Begin Dataset content

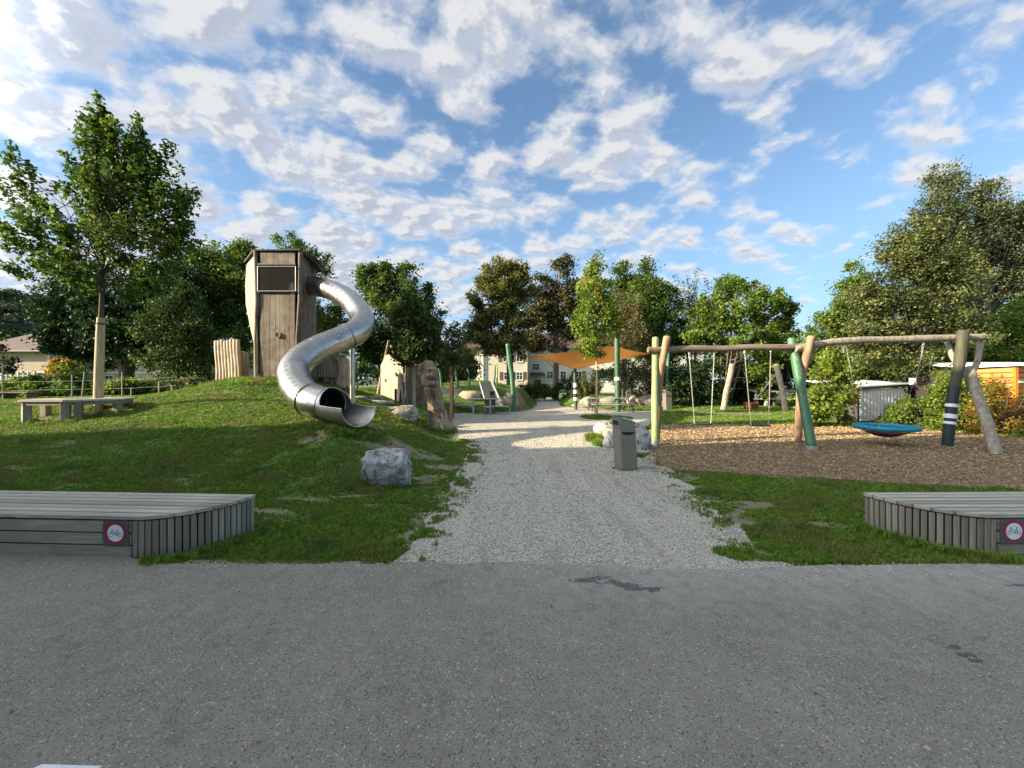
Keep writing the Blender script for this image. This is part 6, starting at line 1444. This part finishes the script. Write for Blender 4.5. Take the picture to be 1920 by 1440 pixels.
tree('low_bush', 'tangled green bush between the black-banded post and the forked post', 1800, 13.0, [(1780,735,35,35),(1810,770,32,30),(1760,785,22,18),(1830,745,30,35)], 8500, .09, M['lf_hazel'], tr=.02, clumps=100, crad=.17, shoot=.3, seed=27, cat='bush', group=SG, nbr=20, stems=6, splay=.6)
tree('rusty_shrub', 'rust and yellow leaved shrub before the orange shed', 1880, 11.9, [(1850,765,28,32),(1885,790,30,26),(1925,775,25,35),(1848,805,28,14),(1870,740,22,18)], 5200, .08, M['lf_rust'], tr=.02, clumps=110, crad=.16, shoot=.35, seed=28, cat='bush', group=SG, nbr=50, stems=8, splay=.7)
tree('dark_undergrowth', 'dark bushes under the spreading hazel tree, left part', 1310, 24, [(1290,735,45,30),(1330,745,40,25),(1260,730,25,25),(1305,700,55,25)], 12000, .15, M['lf_dark'], tr=.04, clumps=90, crad=.38, shoot=.4, seed=29, cat='bush', group=SG, nbr=10, stems=5, splay=.9)
tree('dark_undergrowth', 'dark bushes between the two leaning logs', 1410, 25, [(1400,735,35,30),(1440,700,40,35),(1380,700,40,35),(1500,690,40,50),(1520,740,40,35)], 14000, .16, M['lf_dark'], tr=.04, clumps=100, crad=.38, shoot=.4, seed=30, cat='bush', group=SG, nbr=10, stems=5, splay=.9)
tree('dark_undergrowth', 'dark foliage behind the corrugated shed and its white roof', 1680, 19, [(1620,700,50,35),(1690,690,60,45),(1750,700,50,45),(1800,690,45,45),(1850,720,45,40)], 18000, .14, M['lf_maple'], tr=.05, clumps=130, crad=.35, shoot=.4, seed=31, cat='bush', group=SG, nbr=10, stems=5, splay=1.2)
tree('round_shrub', 'bluish green feathery shrub left of the far litter bin', 1212, 25.5, [(1215,715,24,22),(1200,735,20,16),(1232,730,20,18)], 6000, .12, M['lf_silver'], tr=.03, clumps=60, crad=.25, shoot=.6, seed=32, cat='bush', group=SG, nbr=20, stems=5, splay=.5, up=1.)
tree('grassy_shrub', 'tall grassy shrub behind the banded pole', 1100, 26.5, [(1098,735,16,20),(1110,740,14,16),(1090,748,14,12)], 4500, .12, M['lf_willow'], tr=.02, clumps=60, crad=.15, shoot=.9, seed=33, cat='bush', group=SG, nbr=10, stems=4, splay=.3, up=2.)
tree('rose_bush', 'leafy rose bush with pale blossoms at the end of the path', 1012, 36, [(1000,735,18,12),(1020,738,20,12),(985,735,14,12)], 4500, .16, M['lf_maple'], tr=.02, clumps=40, crad=.35, shoot=.4, seed=34, cat='bush', group=SG, nbr=6, stems=4, splay=.6)
tree('rose_bush', 'dark bush right of the path end, behind the pine trunks', 1060, 37, [(1055,730,20,14),(1075,725,18,16),(1035,735,14,12)], 4500, .16, M['lf_dark'], tr=.02, clumps=40, crad=.35, shoot=.4, seed=35, cat='bush', group=SG, nbr=6, stems=4, splay=.6)
tree('shade_bushes', 'dark bushes under the trees behind the picnic bench', 1165, 33, [(1150,700,35,25),(1190,700,35,30),(1130,715,25,16),(1240,700,40,35)], 9000, .18, M['lf_dark'], tr=.05, clumps=70, crad=.45, shoot=.5, seed=36, cat='bush', group=SG, nbr=6, stems=4, splay=.8)
for i, (px, Y, bl, mt, lb) in enumerate([
    (20, 17, [(15,735,26,18),(45,738,22,14)], 'lf_hazel', 'yellow green plants in the garden bed at the far left'),
    (70, 18, [(75,728,26,20),(95,735,22,14)], 'lf_maple', 'dark leafy garden plants right of the far left bed'),
    (140, 17.5, [(135,715,26,22),(155,735,24,18),(115,735,18,14)], 'lf_linden', 'tallest garden shrub with big leaves left of the wrapped trunk'),
    (115, 18.5, [(112,695,14,12),(125,700,14,12)], 'lf_rust', 'yellowish leaves of the garden shrub above the bench left half'),
    (215, 17.5, [(210,735,24,14),(235,728,22,18)], 'lf_bright', 'garden plants just right of the wrapped trunk'),
    (280, 18, [(270,735,30,16),(300,738,25,12),(255,728,18,14)], 'lf_maple', 'garden plants in the middle of the bed right of the trunk'),
    (340, 18, [(335,735,30,16),(370,728,24,16),(390,735,20,14)], 'lf_willow', 'garden plants at the foot of the mound by the wavy palisade')]):
    tree('garden_plant', lb, px, Y, bl, 3600, .13, M[mt], tr=.015, clumps=45, crad=.22, shoot=.3, seed=50 + i, cat='plant', group='garden plants behind the bench', nbr=8, stems=4, splay=.3)
tree('edge_tree', 'thin dark tree at the far left edge of the garden', -25, 22, [(-20,670,22,35),(-40,640,40,50),(8,690,10,14)], 4000, .16, M['lf_dark'], tr=.15, clumps=60, crad=.3, shoot=.5, seed=60, nbr=20)
# trees left of the frame that shade the garden side
tree('roadside_tree', 'big dark tree standing outside the left edge, beside the garden', -330, 23, [(-330,560,90,110),(-330,640,90,60)], 9000, .5, M['lf_dark'], tr=.4, clumps=90, crad=.8, shoot=1., seed=61, nbr=12)
# garden stakes and low fence
gf = thing('garden_fence', (W(150,0,15.6).x, 15.6, 1.0), 'thin wire garden fence with pale posts behind the hexagonal bench', 'fence')
for px, top in ((5,682),(135,702),(153,697),(229,698),(246,728),(298,715),(322,722)):
    x = W(px, 0, 15.6).x; obj('post', MB().tube([(x, 15.6, gz1(x, 15.6) - .1), (x + (.12 if px in (153,) else 0), 15.6, W(0, top, 15.6).z)], .022, 6), M['zinc'] if px != 298 else M['stake'], gf, True)
for zz in (.35, .7): obj('wire', MB().tube([(W(px, 0, 15.6).x, 15.6, gz1(W(px, 0, 15.6).x, 15.6) + zz) for px in (-30, 60, 150, 240, 330)], .004, 4), M['zinc'], gf, True)
sb = thing('saddle_board', (W(30,0,15).x, 15, 1.05), 'thin grey board lying low behind the left end of the bench', 'board')
obj('board', MB().box((W(38,0,15.2).x, 15.2, gz1(W(38,0,15.2).x, 15.2) + .28), (1.2, .5, .04)), M['tower_wood'], sb)
for s in (-.45, .45): obj('leg', MB().box((W(38,0,15.2).x + s, 15.2, gz1(W(38,0,15.2).x, 15.2) + .12), (.05, .4, .28)), M['tower_wood'], sb)

# ------------------------------------------------------------------ far woods and hill
def woods():
    r = np.random.default_rng(5); n = 60; C = []; 
    for i in range(240):
        x = r.uniform(-95, 110); 
        if -26 < x < 42: yy = r.uniform(74, 84)
        else: yy = r.uniform(62, 80)
        h = r.uniform(2, 9.0) if x > -20 else r.uniform(2, 7.5)
        C.append((x, yy, h))
    C = np.array(C); m = len(C); D = np.tile(np.array([[0, -.3, 1.]]), (m, 1)); V, Fq, t_ = leaves(C, D, 42000, .8, 6, np.full(m, 1.9), np.full(m, 1.2))
    o = fastmesh('far_woods', V, Fq, M['lf_maple'], None, t_); tag(o, 'belt of dark trees closing the view behind the houses', 'woods', kind='stuff')
woods()
def hill():
    bm_x = np.linspace(-900, 60, 80); ys = np.linspace(330, 620, 16); V = []
    for y in ys:
        for x in bm_x:
            s = math.exp(-((x + 640) / 130) ** 2) * 118 + 9 * math.exp(-((x + 200) / 120) ** 2); f = math.sin(min(1, (y - 330) / 200) * math.pi / 2); V.append((x, y, s * f * (1 + .1 * mnoise.noise(Vector((x * .02, y * .02, 0)))) - .5))
    nx_ = len(bm_x); Fq = [(j*nx_+i, j*nx_+i+1, (j+1)*nx_+i+1, (j+1)*nx_+i) for j in range(len(ys)-1) for i in range(nx_-1)]
    o = obj('hill', MB().add(V, Fq), m_plain('forest_floor', (.025,.04,.02), .95), None, True); tag(o, kind='structure')
    V = np.array(V); r = np.random.default_rng(8); k = r.choice(np.where((V[:, 0] < -330) & (V[:, 0] > -820))[0], 2200); C = V[k] + r.normal(0, 1, (2200, 3)) * np.array([7, 10, 1]) + np.array([0, 0, 4]); C = C[(C[:, 2] > 6)]; m = len(C)
    Vv, Fv, t_ = leaves(C, np.tile(np.array([[0, 0, 1.]]), (m, 1)), 80000, 3.8, 9, np.full(m, 4.2), np.full(m, 5.))
    o = fastmesh('hill_forest', Vv, Fv, M['lf_forest'], None, t_); tag(o, 'distant forest covering the hill on the left', 'forest', kind='stuff')
hill()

End Dataset content

Select every line of the material above holding the word "part" and copy it.

* _Answer below_:
Keep writing the Blender script for this image. This is part 6, starting at line 1444. This part finishes the script. Write for Blender 4.5. Take the picture to be 1920 by 1440 pixels.
tree('dark_undergrowth', 'dark bushes under the spreading hazel tree, left part', 1310, 24, [(1290,735,45,30),(1330,745,40,25),(1260,730,25,25),(1305,700,55,25)], 12000, .15, M['lf_dark'], tr=.04, clumps=90, crad=.38, shoot=.4, seed=29, cat='bush', group=SG, nbr=10, stems=5, splay=.9)